La FQA ne veut pas s’arrêter en si bon chemin. Elle installera donc des pôles de développement avec des entraîneurs provinciaux dédiés pour les épreuves combinées à Sherbrooke, les sauts et les haies à Montréal et les lancers à Québec. De nouveaux agents de développement régionaux ont aussi le mandat d’appuyer les intervenants locaux pour aider les clubs ou en créer de nouveaux et donner une impulsion à la construction et l’aménagement de plateaux.

En vertu du plan stratégique 2020-2025, la FQA visait quatre représentants à Paris cet été. Si tout se passe bien, ils seront sept dans un mois à Paris, une cuvée presque inespérée au début de l’année.

« À cette époque, si on en avait eu six, j’aurais été bien content, a admis le DG Demers. Ce n’est pas un grand nombre, mais quand tu n’en as déjà pas beaucoup, ça fait une grosse augmentation ! Ultimement, on aspire à avoir une représentation équivalente à notre poids démographique. »

Thomas Fafard est bien d’accord. « Ça s’en vient pas pire, mais il ne faut pas se contenter de ça. On rééquilibre les choses par rapport à ce qu’on avait avant. C’est un peu la moindre des choses qu’on ait une représentation sur la scène internationale. »

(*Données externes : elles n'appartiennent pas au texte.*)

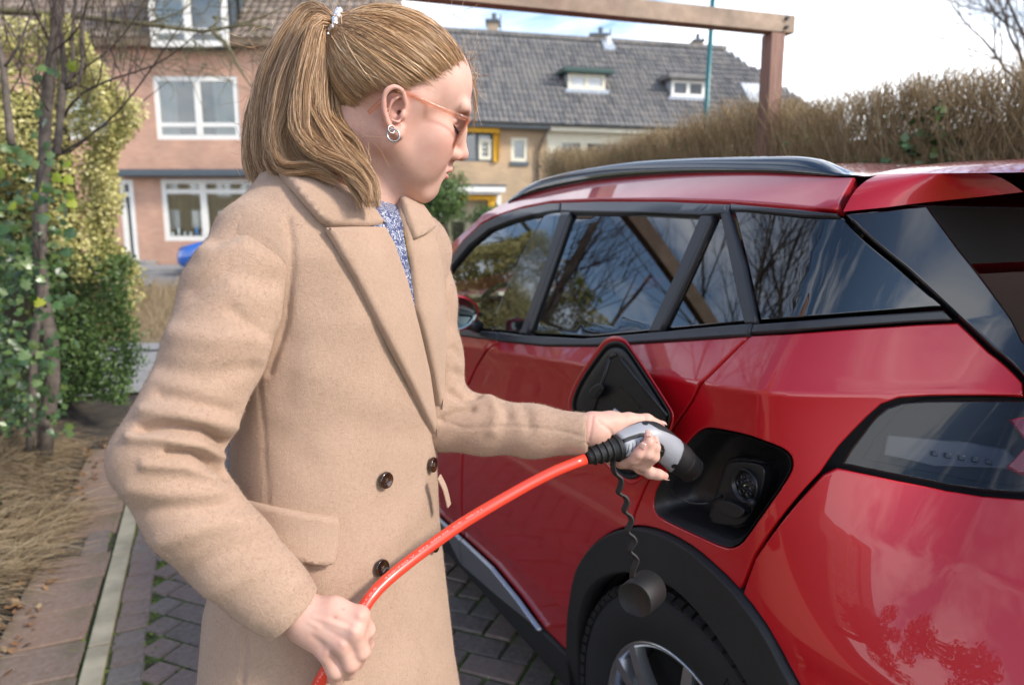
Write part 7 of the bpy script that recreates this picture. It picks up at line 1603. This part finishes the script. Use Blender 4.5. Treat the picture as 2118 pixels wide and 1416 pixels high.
# ear rings
M_slv = paint('silver_ring', (.42, .41, .40), 1, .3, 0)
def hoop(u, v, rpx, d, thick, tilt, label):
    c = P(u, v, d); r = rpx/FPX*d; x = norm(CR*math.cos(tilt)+CF*math.sin(tilt)); y = norm(CU-x*(CU@x)); pts = [c+(x*math.cos(a)+y*math.sin(a))*r for a in np.linspace(0, 2*math.pi, 33)]
    V, F = tube_geo(pts, thick, 9, False); return tag(mk('earring', V, F, M_slv, None, True), label, 'earring', 'hoop earrings in the woman\'s ear')
hoop(814, 280, 12.5, .895, .0011, .25, 'larger silver hoop earring hanging lowest at the woman\'s ear lobe'); hoop(809.5, 268, 7.5, .893, .0010, .7, 'smaller silver hoop earring hugging the woman\'s ear lobe')
if False: print(proj(H2W(np.array([[.092, -.032, .0175], [.1005, -.016, .037], [.083, -.052, .0385]]))))
# ================================================================ CHARGING PLUG AND CABLE
plug = thing('charging_plug', 'grey and black charging plug held at the open port of the red car', 'charging plug', tuple(P(1340, 902, 1.115)))
st = [(1214, 947, 1.072, .0100), (1226, 942, 1.075, .0128), (1245, 935, 1.080, .0150), (1262, 929, 1.085, .0168), (1270, 927, 1.087, .0190), (1276, 925, 1.089, .0205), (1290, 919, 1.094, .0212), (1320, 907.5, 1.105, .0238), (1345, 905, 1.115, .0245), (1366, 918, 1.126, .0242), (1386, 934, 1.133, .0236), (1400, 945, 1.140, .0232), (1405, 949, 1.143, .0232), (1410, 953, 1.146, .0232)]
pa = catmull(np.array([[*P(u, v, d), r] for u, v, d, r in st]), 60)
def pfield():
    lo = pa[:, :3].min(0)-.06; hi = pa[:, :3].max(0)+.06; f = Field(lo, hi, .0018)
    for i in range(17, 59): f.cap(pa[i, :3], pa[i+1, :3], pa[i, 3], pa[i+1, 3], .004)
    f.plane(pa[59, :3], pa[59, :3]-pa[57, :3], .002); f.plane(pa[17, :3], pa[17, :3]-pa[19, :3], .003); V, F = f.mesh(); return relax(V, F, 2), F
V, F = pfield(); ps = PxSurf(V.copy(), F, 1.1)
M_pblk = plain('matt_black_plastic', (.0085, .0085, .009), .6, var=.12, bump=.15, bscale=500); M_pgry = plain('grey_plastic', (.30, .305, .33), .40, var=.05, bump=.12, bscale=600); M_pgry2 = plain('light_grey_rubber', (.36, .37, .39), .55, var=.04)
bd_ = mk('handle', V, F, M_pblk, plug, True)
Z2 = lambda x, y: (1160+x/6.4375, 820+y/6.4375)
pxpatch('grey_shell', [Z2(*q) for q in ((600, 512), (760, 450), (950, 378), (1060, 345), (1120, 344), (1200, 375), (1300, 435), (1420, 480), (1500, 515), (1590, 575), (1632, 640), (1636, 700), (1600, 810), (1540, 920), (1465, 1010), (1400, 950), (1300, 858), (1345, 800), (1380, 720), (1360, 650), (1300, 610), (1200, 545), (1108, 490), (1050, 490), (900, 535), (780, 582), (720, 545), (660, 520))], ps, M_pgry, bd_, .0012, thick=.0022, step=3.2, edge=1.2, edge_m=.0008)
gp = pxpatch('grip_pad', [Z2(*q) for q in ((832, 640), (850, 612), (950, 572), (1085, 530), (1110, 560), (1090, 600), (1010, 690), (940, 760), (870, 800), (800, 835), (815, 760))], ps, M_pgry2, bd_, .0014, thick=.0022, step=3, edge=1.2, edge_m=.0008)
for (a, b) in (((850, 660), (838, 770)), ((905, 632), (880, 760)), ((955, 612), (935, 720)), ((1005, 592), (990, 660)), ((1052, 575), (1050, 605))):
    pts = [Z2(a[0]+(b[0]-a[0])*t_+6*math.sin(t_*3.1), a[1]+(b[1]-a[1])*t_) for t_ in np.linspace(0, 1, 6)]; V, F = tube_geo([ps.hit(*q)[0]+ps.hit(*q)[1]*.0013 for q in pts], .0006, 6); mk('groove', V, F, M_pblk, gp, True)
for (x, y) in ((1122, 362), (582, 552), (1512, 915), (795, 780)):
    p, n = ps.hit(*Z2(x, y)); xx = norm(np.cross(n, ZZ)); V, F = lathe([(0, .0), (.0034, .0), (.0044, .0009), (.0050, .0002)], 16, frame_M(p+n*.0013, xx, np.cross(n, xx), n)); mk('screw_hole', V, F, M_blk, bd_, True)
p, n = ps.hit(*Z2(1310, 755)); xx = norm(np.cross(n, ZZ)); V, F = lathe([(0, .0), (.0058, .0), (.0068, .0012), (.0078, -.001)], 20, frame_M(p+n*.0012, xx, np.cross(n, xx), n)); mk('lock_button', V, F, M_blk, bd_, True)
# ribbed strain relief
V, F = tube_geo(pa[0:18, :3], pa[0:18, 3], 24); sr_ = mk('strain_relief', V, F, M_pblk, plug, True)
for k_ in range(3, 16, 3):
    c, T = pa[k_, :3], norm(pa[k_+1, :3]-pa[k_-1, :3]); u_ = norm(np.cross(T, ZZ)); w_ = np.cross(T, u_)
    V, F = tube_geo([c+(u_*math.cos(a)+w_*math.sin(a))*(pa[k_, 3]+.0008) for a in np.linspace(0, 2*math.pi, 25)], .0016, 6, False); mk('rib', V, F, M_pblk, sr_, True)
c, T = pa[18, :3], norm(pa[19, :3]-pa[17, :3]); u_ = norm(np.cross(T, ZZ)); V, F = lathe([(.013, -.004), (.0205, -.003), (.0218, .001), (.0216, .006), (.019, .008)], 32, frame_M(c, u_, np.cross(T, u_), T)); mk('collar', V, F, M_pblk, plug, True)
# plug nose: ring, cylinder with notches
hd = norm(P(1442, 969, 1.168)-P(1408, 937.5, 1.143)); c = pa[59, :3]; u_ = norm(np.cross(hd, ZZ)); w_ = np.cross(hd, u_); LN = np.linalg.norm(P(1434, 966, 1.160)-c)
V, F = lathe([(.0229, -.003), (.0238, .0), (.0238, .006), (.0230, .0075), (.0227, .008), (.0225, LN-.001), (.0215, LN), (.0195, LN), (.0192, .008), (0, .008)], 40, frame_M(c, u_, w_, hd)); ns_ = mk('nose', V, F, M_pblk, plug, True)
for k_ in range(5):
    a = k_*1.256+.55; rd = u_*math.cos(a)+w_*math.sin(a); m = MB(); m.box(c+hd*(LN-.005)+rd*.0226, (.0006, .0035, .003), np.array([rd, np.cross(hd, rd), hd])); m.build('notch', M_shell, ns_)
for (x, y) in ((0, 0), (.012, 0), (-.012, 0), (.006, .011), (-.006, .011), (.006, -.010), (-.006, -.010)):
    m = MB(); b = c+u_*x+w_*y; m.tube([b+hd*.008, b+hd*(LN-.003)], .0042, 12); m.build('contact_sleeve', M_pblk, ns_, True)
# red cable
cab_px = [(1210, 949, 1.069), (1185, 959, 1.062), (1150, 973, 1.052), (1100, 998, 1.036), (1050, 1026, 1.018), (1000, 1055, 1.000), (950, 1086, .983), (900, 1121, .964), (850, 1158, .942), (800, 1199, .917), (770, 1230, .897), (748, 1262, .884), (722, 1305, .870), (698, 1350, .866), (672, 1392, .868), (650, 1432, .872), (620, 1500, .880)]
cp_ = [P(*q) for q in cab_px]; e = cp_[-1]; cp_ += [e+[-.03, -.035, -.11], e+[-.07, -.10, -.33], e+[-.13, -.15, -.58]]; g0 = e+np.array([-.27, -.2, 0]); cp_ += [np.array([g0[0], g0[1], .02]), np.array([g0[0]-.35, g0[1]-.15, .012]), np.array([g0[0]-.8, g0[1]-.6, .012])]
cpts = catmull(np.array(cp_), 150); rad = np.full(150, .00835)
M_cab = NT('red_orange_cable'); M_cab.set(Base_Color=(.78, .055, .028), Roughness=.33, Coat_Weight=.35, Coat_Roughness=.18); M_cab = M_cab.m
V, F = tube_geo(cpts, rad, 20); cable = mk('charging_cable', V, F, M_cab, None, True, label='thick red charging cable curving from the plug through the woman\'s fist', cat='cable')
# printed text on the cable: real letters bent along it
def cable_text(txt, s0, s1, ph):
    cu = bpy.data.curves.new('cable_print', 'FONT'); cu.body = txt; cu.size = 1; o = bpy.data.objects.new('cable_print', cu); COL.objects.link(o); bpy.context.view_layer.update()
    me = bpy.data.meshes.new_from_object(o.evaluated_get(bpy.context.evaluated_depsgraph_get())); bpy.data.objects.remove(o); V = np.array([v.co[:] for v in me.vertices]); F = [tuple(p.vertices) for p in me.polygons]; bpy.data.meshes.remove(me)
    if not len(V): return
    seg = np.r_[0, np.cumsum(np.linalg.norm(np.diff(cpts, axis=0), axis=1))]; W = V[:, 0].max()-V[:, 0].min(); L = s1-s0; hgt = .0038
    out = []
    for x, y, _ in V:
        s = s0+L*(1-(x-V[:, 0].min())/W) ; i = min(np.searchsorted(seg, s)-1, 148); f = (s-seg[i])/(seg[i+1]-seg[i]); c = cpts[i]*(1-f)+cpts[i+1]*f; T = norm(cpts[i+1]-cpts[i]); vw = norm(CC-c); vw = norm(vw-T*(vw@T)); up_ = np.cross(vw, -T); a = ph+(y-.35)*hgt/.00835*1.0
        out.append(c+(vw*math.cos(a)+up_*math.sin(a))*.00848)
    return mk('cable_print', out, F, plain('pale_print', (.85, .30, .26), .5), cable)
cable_text('450/750 V  EN 50620  CE  08/21', .18, .345, .35); cable_text('H07BZ5-F 5G6+0.5', .36, .455, .35); cable_text('CHARGING CABLE  62196', .47, .60, .35)
# cap on its wavy rubber strap
sp = [(1268, 950, 1.083), (1268, 962, 1.083), (1272, 978, 1.084), (1284, 990, 1.085), (1283, 1006, 1.086), (1279, 1018, 1.087), (1292, 1027, 1.088), (1297, 1038, 1.088), (1291, 1056, 1.089), (1303, 1067, 1.09), (1306, 1078, 1.09), (1297, 1098, 1.091), (1309, 1110, 1.092), (1313, 1120, 1.092), (1302, 1138, 1.093), (1313, 1150, 1.093), (1317, 1158, 1.094), (1309, 1180, 1.095), (1308, 1204, 1.096)]
V, F = tube_geo(catmull(np.array([P(*q) for q in sp]), 90), [(.0016, .0050)]*90, 4, sec=[(-1, -1), (1, -1), (1, 1), (-1, 1)], up=norm(np.array([.62, -.78, .1]))); stp = mk('cap_strap', V, F, M_pblk, plug); bevel(stp, .0008)
c0, c1 = P(1312, 1241, 1.074), P(1345, 1213, 1.116); ax2 = norm(c0-c1); x2 = norm(np.cross(ax2, ZZ)); L2 = np.linalg.norm(c0-c1)
V, F = lathe([(.024, 0), (.0275, .001), (.0288, .003), (.0284, L2-.002), (.0276, L2-.0003), (.0262, L2), (.0255, L2-.001), (0, L2-.001)], 44, frame_M(c1, x2, np.cross(ax2, x2), ax2)); V = np.array(V); dn = np.cross(ax2, x2); lowv = (V-c1)@dn; sgn = 1 if dn[2] < 0 else -1
q_ = lowv*sgn; V = V-np.outer(np.where(q_ > .0235, (q_-.0235)*.85, 0)*sgn, dn); mk('dust_cap', V, F, M_pblk, stp, True)
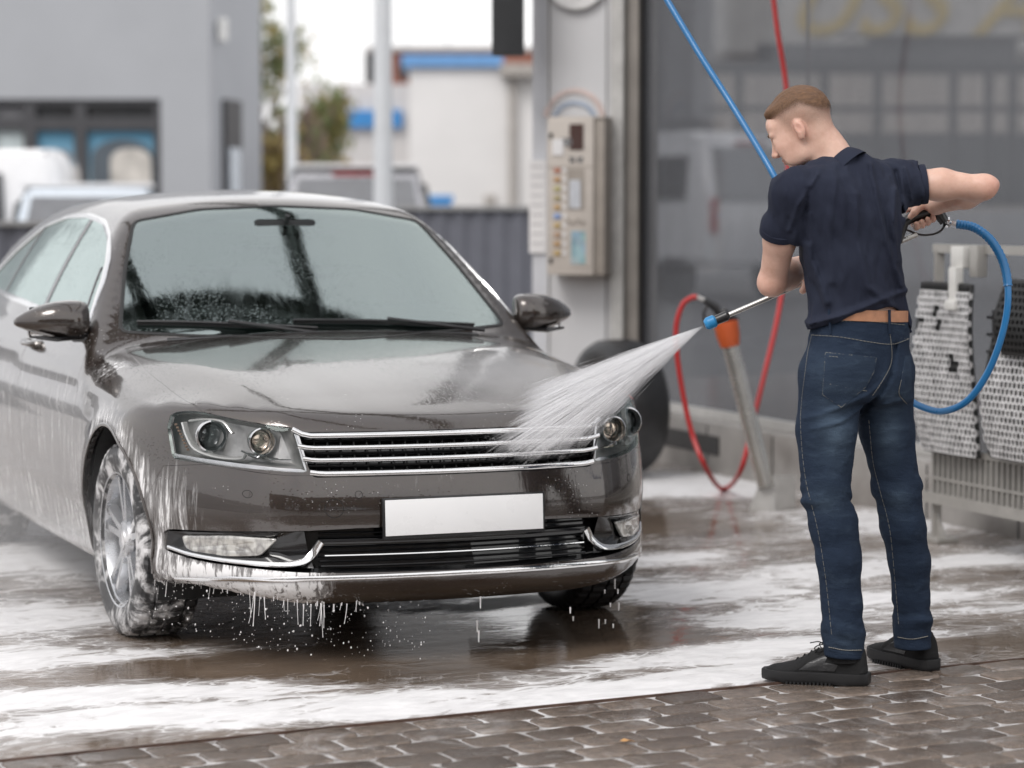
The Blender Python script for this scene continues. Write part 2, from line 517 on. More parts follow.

Sept athlètes québécois qualifiés ou en voie de l’être pour Paris

  • Jean-Simon Desgagnés (3000 m steeple)
  • Thomas Fafard (5000 m*)
  • Marie-Éloïse Leclair (4 x 100 m*)
  • Audrey Leduc (100, 4 x 100, 200 m*)
  • Charles Philibert-Thiboutot (1500 m)
  • Simone Plourde (1500 m*)
  • Aiyanna Stiverne (relais 4 x 400 m*)

* Ces athlètes doivent attendre l’annonce de l’équipe olympique par Athlétisme Canada le 2 juillet.